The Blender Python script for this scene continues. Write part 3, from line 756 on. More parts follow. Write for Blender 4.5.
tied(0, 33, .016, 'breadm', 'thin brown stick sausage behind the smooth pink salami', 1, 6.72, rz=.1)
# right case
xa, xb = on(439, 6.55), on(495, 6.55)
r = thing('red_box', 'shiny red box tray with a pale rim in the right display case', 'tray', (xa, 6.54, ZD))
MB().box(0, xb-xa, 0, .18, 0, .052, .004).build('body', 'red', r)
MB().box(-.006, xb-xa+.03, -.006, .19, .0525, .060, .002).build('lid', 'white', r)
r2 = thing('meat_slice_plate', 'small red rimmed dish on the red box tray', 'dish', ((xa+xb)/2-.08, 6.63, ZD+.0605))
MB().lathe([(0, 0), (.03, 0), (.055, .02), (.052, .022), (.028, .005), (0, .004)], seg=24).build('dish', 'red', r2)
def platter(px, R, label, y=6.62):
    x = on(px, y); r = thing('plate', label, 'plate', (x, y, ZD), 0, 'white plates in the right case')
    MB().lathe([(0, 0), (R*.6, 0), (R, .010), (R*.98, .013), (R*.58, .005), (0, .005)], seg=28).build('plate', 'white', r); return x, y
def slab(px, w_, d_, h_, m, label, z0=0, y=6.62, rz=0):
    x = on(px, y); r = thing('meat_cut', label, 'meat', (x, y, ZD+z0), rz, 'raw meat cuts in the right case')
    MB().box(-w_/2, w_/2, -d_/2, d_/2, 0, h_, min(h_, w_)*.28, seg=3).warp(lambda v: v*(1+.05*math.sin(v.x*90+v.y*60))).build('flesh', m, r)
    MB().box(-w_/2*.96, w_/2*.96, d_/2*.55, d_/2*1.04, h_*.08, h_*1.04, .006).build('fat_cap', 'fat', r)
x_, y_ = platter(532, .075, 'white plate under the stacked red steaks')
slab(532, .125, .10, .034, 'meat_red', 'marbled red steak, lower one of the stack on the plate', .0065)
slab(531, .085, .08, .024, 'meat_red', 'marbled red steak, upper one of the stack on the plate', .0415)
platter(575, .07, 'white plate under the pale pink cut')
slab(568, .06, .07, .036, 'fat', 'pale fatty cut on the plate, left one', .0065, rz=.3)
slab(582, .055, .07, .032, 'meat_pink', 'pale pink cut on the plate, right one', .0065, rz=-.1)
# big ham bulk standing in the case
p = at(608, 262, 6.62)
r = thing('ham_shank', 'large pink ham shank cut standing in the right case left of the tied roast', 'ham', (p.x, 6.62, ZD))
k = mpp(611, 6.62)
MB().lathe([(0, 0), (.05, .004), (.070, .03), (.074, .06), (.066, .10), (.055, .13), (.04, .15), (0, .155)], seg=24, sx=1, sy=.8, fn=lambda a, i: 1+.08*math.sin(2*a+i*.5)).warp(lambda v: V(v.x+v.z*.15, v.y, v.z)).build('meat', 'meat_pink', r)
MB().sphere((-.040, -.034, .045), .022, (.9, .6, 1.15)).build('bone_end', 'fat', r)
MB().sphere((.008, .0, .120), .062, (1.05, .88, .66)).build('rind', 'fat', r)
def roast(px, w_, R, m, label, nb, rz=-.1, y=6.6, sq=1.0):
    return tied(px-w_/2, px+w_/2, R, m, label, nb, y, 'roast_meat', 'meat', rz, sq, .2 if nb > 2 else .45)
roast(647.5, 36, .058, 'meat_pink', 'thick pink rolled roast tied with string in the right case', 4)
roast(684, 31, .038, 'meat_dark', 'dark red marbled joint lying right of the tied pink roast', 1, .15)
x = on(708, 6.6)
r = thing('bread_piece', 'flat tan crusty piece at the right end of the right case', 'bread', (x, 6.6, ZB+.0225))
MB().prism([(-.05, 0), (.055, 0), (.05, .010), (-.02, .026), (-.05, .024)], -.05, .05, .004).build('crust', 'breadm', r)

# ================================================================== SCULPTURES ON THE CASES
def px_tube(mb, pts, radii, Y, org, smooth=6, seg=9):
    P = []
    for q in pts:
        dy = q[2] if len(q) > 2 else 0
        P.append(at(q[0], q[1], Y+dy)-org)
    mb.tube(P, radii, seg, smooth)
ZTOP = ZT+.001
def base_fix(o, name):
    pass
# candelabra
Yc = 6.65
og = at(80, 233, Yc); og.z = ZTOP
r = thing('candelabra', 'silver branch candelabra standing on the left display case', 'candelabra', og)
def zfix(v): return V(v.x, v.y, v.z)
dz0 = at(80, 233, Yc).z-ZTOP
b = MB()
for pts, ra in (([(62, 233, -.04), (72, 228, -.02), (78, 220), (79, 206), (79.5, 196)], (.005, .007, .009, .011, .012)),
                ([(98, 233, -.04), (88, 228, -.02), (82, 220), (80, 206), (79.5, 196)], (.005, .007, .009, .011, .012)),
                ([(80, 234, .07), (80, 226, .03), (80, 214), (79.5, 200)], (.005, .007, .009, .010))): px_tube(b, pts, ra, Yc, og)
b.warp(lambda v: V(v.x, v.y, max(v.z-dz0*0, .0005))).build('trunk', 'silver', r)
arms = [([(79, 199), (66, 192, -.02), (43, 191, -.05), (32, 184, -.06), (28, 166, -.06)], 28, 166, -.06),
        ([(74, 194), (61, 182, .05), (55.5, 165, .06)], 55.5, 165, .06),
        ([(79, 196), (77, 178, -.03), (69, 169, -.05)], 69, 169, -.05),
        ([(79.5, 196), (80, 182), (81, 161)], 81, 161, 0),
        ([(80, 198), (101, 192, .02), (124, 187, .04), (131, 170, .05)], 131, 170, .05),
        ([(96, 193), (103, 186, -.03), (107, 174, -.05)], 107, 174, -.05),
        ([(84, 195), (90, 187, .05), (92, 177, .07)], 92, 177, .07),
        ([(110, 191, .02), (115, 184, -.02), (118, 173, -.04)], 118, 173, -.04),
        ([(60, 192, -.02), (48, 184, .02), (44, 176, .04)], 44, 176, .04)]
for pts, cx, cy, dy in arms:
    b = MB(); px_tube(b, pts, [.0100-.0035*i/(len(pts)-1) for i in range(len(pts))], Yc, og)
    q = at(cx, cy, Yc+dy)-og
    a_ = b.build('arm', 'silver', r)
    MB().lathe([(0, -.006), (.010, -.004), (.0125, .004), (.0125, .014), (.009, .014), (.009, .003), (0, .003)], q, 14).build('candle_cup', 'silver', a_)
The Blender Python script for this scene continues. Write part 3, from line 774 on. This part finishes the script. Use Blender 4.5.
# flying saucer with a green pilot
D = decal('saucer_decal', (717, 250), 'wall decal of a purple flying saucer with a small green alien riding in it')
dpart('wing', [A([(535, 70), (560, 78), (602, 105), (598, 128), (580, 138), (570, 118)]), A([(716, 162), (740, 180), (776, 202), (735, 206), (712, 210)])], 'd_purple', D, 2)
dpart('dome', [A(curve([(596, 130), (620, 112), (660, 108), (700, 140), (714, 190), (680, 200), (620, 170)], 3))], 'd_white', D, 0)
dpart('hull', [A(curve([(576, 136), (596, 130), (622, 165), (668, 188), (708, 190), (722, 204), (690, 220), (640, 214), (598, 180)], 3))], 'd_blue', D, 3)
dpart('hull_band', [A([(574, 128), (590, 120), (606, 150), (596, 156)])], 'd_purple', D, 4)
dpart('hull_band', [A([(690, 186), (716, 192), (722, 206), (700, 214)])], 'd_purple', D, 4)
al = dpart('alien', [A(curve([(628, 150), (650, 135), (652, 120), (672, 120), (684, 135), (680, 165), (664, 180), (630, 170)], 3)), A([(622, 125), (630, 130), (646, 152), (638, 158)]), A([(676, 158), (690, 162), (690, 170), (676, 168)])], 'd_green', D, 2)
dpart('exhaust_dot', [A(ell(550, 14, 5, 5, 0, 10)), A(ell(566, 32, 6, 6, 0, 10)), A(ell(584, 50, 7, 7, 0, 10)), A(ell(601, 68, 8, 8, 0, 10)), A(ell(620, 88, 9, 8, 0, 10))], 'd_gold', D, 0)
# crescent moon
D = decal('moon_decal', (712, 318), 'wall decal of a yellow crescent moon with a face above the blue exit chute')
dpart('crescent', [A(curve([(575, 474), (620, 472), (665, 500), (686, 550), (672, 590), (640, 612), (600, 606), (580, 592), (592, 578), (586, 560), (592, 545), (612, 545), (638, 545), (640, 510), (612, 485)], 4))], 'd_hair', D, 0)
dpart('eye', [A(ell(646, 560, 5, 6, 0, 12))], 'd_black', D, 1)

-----

◆ Requirements ◆
Retype only the lines running from the line with "Use Blender 4.5." to the end of the listing, including both of those lines.

◆ Written response ◆
The Blender Python script for this scene continues. Write part 3, from line 774 on. This part finishes the script. Use Blender 4.5.
# flying saucer with a green pilot
D = decal('saucer_decal', (717, 250), 'wall decal of a purple flying saucer with a small green alien riding in it')
dpart('wing', [A([(535, 70), (560, 78), (602, 105), (598, 128), (580, 138), (570, 118)]), A([(716, 162), (740, 180), (776, 202), (735, 206), (712, 210)])], 'd_purple', D, 2)
dpart('dome', [A(curve([(596, 130), (620, 112), (660, 108), (700, 140), (714, 190), (680, 200), (620, 170)], 3))], 'd_white', D, 0)
dpart('hull', [A(curve([(576, 136), (596, 130), (622, 165), (668, 188), (708, 190), (722, 204), (690, 220), (640, 214), (598, 180)], 3))], 'd_blue', D, 3)
dpart('hull_band', [A([(574, 128), (590, 120), (606, 150), (596, 156)])], 'd_purple', D, 4)
dpart('hull_band', [A([(690, 186), (716, 192), (722, 206), (700, 214)])], 'd_purple', D, 4)
al = dpart('alien', [A(curve([(628, 150), (650, 135), (652, 120), (672, 120), (684, 135), (680, 165), (664, 180), (630, 170)], 3)), A([(622, 125), (630, 130), (646, 152), (638, 158)]), A([(676, 158), (690, 162), (690, 170), (676, 168)])], 'd_green', D, 2)
dpart('exhaust_dot', [A(ell(550, 14, 5, 5, 0, 10)), A(ell(566, 32, 6, 6, 0, 10)), A(ell(584, 50, 7, 7, 0, 10)), A(ell(601, 68, 8, 8, 0, 10)), A(ell(620, 88, 9, 8, 0, 10))], 'd_gold', D, 0)
# crescent moon
D = decal('moon_decal', (712, 318), 'wall decal of a yellow crescent moon with a face above the blue exit chute')
dpart('crescent', [A(curve([(575, 474), (620, 472), (665, 500), (686, 550), (672, 590), (640, 612), (600, 606), (580, 592), (592, 578), (586, 560), (592, 545), (612, 545), (638, 545), (640, 510), (612, 485)], 4))], 'd_hair', D, 0)
dpart('eye', [A(ell(646, 560, 5, 6, 0, 12))], 'd_black', D, 1)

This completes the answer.